Now, what makes this single of the Posies an important part of music history is what happened the following year. Two students at the University of Missouri asked Alex Chilton if he would be interested in performing some Big Star songs for a concert. With Chilton in Jody Stephens (drums, vocals) also agreed but Andy Hummell refused(bass), which left a hole to be filled on bass, and second guitar for this to be pulled off. Names got tossed out like Mike Mills (REM), Matthew Sweet, Teenage Fanclub and Paul Westerberg, but nothing really stuck until Ardent Records (where Big Star had recorded) founder John Fry pulled a translucent blue single he had tacked to the wall down and gave it another listen.

posiescosmos

That single led to the Posies being asked to fill in for Andy Hummell and the late Chris Bell. Not only was the concert a huge success, but it was also released as the live album already mentioned. Suddenly there was “new” music to be talked about with the old material, and word was getting out. A new generation were looking for Big Star records and finding them… something that didn’t happen when the band was originally together.

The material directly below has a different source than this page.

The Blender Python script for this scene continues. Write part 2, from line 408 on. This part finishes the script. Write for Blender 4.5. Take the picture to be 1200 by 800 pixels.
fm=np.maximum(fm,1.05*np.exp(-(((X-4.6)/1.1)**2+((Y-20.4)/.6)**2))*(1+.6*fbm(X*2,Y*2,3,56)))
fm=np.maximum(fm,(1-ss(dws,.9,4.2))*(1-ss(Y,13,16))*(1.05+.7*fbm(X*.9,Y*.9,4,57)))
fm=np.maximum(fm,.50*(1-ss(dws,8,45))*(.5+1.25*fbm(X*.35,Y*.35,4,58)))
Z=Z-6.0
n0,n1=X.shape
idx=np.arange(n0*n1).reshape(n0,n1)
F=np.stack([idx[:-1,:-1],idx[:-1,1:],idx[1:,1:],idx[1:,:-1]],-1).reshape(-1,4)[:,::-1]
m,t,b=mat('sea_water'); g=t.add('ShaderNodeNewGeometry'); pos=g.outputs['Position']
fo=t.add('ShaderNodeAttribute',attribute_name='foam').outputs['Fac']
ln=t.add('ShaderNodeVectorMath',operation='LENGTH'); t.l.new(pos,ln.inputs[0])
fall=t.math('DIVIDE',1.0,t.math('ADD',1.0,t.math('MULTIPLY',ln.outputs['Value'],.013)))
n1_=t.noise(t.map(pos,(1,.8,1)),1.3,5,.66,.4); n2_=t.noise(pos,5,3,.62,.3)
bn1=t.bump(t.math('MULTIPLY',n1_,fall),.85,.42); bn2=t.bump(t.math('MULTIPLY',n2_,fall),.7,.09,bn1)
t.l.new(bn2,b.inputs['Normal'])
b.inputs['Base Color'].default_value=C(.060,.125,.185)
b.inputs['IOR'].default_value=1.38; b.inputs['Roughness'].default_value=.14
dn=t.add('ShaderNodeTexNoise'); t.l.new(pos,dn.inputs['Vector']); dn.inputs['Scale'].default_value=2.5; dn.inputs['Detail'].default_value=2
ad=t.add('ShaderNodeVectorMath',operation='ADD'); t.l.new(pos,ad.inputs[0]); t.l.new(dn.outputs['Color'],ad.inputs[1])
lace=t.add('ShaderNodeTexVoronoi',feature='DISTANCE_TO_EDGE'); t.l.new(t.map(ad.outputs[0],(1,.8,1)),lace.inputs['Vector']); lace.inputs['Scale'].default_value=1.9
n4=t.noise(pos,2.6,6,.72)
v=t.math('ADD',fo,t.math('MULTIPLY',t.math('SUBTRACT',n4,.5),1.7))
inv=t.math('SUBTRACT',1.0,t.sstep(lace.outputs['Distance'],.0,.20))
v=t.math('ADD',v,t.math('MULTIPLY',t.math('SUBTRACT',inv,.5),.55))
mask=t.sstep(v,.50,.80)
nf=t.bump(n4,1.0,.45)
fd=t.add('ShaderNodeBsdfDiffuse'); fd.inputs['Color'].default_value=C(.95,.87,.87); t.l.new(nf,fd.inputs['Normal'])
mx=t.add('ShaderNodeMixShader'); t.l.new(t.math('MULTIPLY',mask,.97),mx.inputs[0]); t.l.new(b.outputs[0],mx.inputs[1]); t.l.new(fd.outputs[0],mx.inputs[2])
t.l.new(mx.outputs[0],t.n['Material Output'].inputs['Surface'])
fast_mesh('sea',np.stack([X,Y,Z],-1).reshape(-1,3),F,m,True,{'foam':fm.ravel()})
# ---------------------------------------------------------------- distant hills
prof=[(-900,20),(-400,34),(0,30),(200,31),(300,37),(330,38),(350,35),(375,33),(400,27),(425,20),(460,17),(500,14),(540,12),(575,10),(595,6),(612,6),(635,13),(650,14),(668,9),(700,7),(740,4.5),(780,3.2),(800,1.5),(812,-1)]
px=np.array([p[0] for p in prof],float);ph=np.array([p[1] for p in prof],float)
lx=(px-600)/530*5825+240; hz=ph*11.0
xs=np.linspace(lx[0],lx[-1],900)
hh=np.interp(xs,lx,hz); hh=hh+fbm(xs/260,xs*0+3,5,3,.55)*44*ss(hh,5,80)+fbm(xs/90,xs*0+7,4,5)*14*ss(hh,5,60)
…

Of course this is total conjecture, but that single in combination with the re-release of Big Star’s three studio records, led us to todays Big Star revival. All three records have been re-released on audiophile vinyl with a great special edition of Third/Sisters Lovers being put out by Omnivore Records. Had Chilton not passed away in 2010 it is likely Big Star would have done an extensive tour.

“Cosmos” itself has been covered live by Big Star, the Posies, Beck, Wilco, This Mortal Coil and The Jayhawks to name but a very few. If only I could get my hands on that original single.

Of course that is one Chris Bell song. As for Alex Chilton and Big Star… well, it’ll take a few more posts to cover that.